You can, of course, buy extra storage space, but if you’re looking to stay free, then you do need to careful when selecting which folders to include.

Documents, pictures and desktop folders selected for backup to OneDrive.
Desktop, Documents and Pictures folders will be backed up automatically.

If You Have A Microsoft 365 (Office 365) Subscription.

If you have a subscription to Microsoft 365 (which used to be called Office 365) then you have access to upwards of 1 TB (1 Terabyte) of storage space with your subscription.
The downside to this is that if you cancel your subscription, then you’ll lose all that storage space.

Sync Options.

When your files are synced to your OneDrive account, you have three sync options.

  • Always Available – You can choose to have the files stored on both your local computer, the one you’re using right now, and have a backup copy stored in the cloud.

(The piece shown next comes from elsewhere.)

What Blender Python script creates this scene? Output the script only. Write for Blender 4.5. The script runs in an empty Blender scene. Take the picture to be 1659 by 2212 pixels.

Indicated with a solid green circle with the white check mark
  • Online Only – Or you can have files stored only in the cloud. These files will only be available when you’re online, but it does free up space on your computer. Indicated by a blue cloud icon
  • On This Device – This option is a kind of hybrid of the previous two options. The files are stored online only, but when you open them, they download to your computer. Which then means you can view/edit them offline. Indicated with a green tick icon.
Onedrive folder open and files shown with their respective status symbols.
OneDrive status symbols. A blue cloud is online only, a green tick means the file will download when opened and a solid green circle with a tick means the file is stored on this device.

Access To Your Files From Other Devices.

Many of us have more than one device. Accessing files (documents, pictures etc) that are stored on your computer from, let’s say, your phone, is a pain.

However you can access any of the files/folders stored in your OneDrive account from other device (computer, phone, tablet etc) simply by logging in to your account.

Sharing Files With Others.

One of the big pluses with storing files online is the ability to share those files with others.

You can easily give other people access to the files and folders that you’ve got stored in your OneDrive account. When you share a file or folder with someone, they only have access to that particular file/folder, not to your entire OneDrive account.

So if you’re working on a document, perhaps, with someone else, you can both have access to it.

It’s also a great way of showing off family photos etc.

Right click context menu is open and the Onedrive options are highlighted.
Sharing and other options in OneDrive.

The OneDrive Personal Vault.

The Personal Vault is a protected folder within your OneDrive account. You have to setup a second means of identification (usually a PIN) to access it.

File and folders stored in the vault can’t be shared or viewed by anyone without both your password and the PIN.

Personal Vault screen from Onedrive.
Keep your private files/folders private.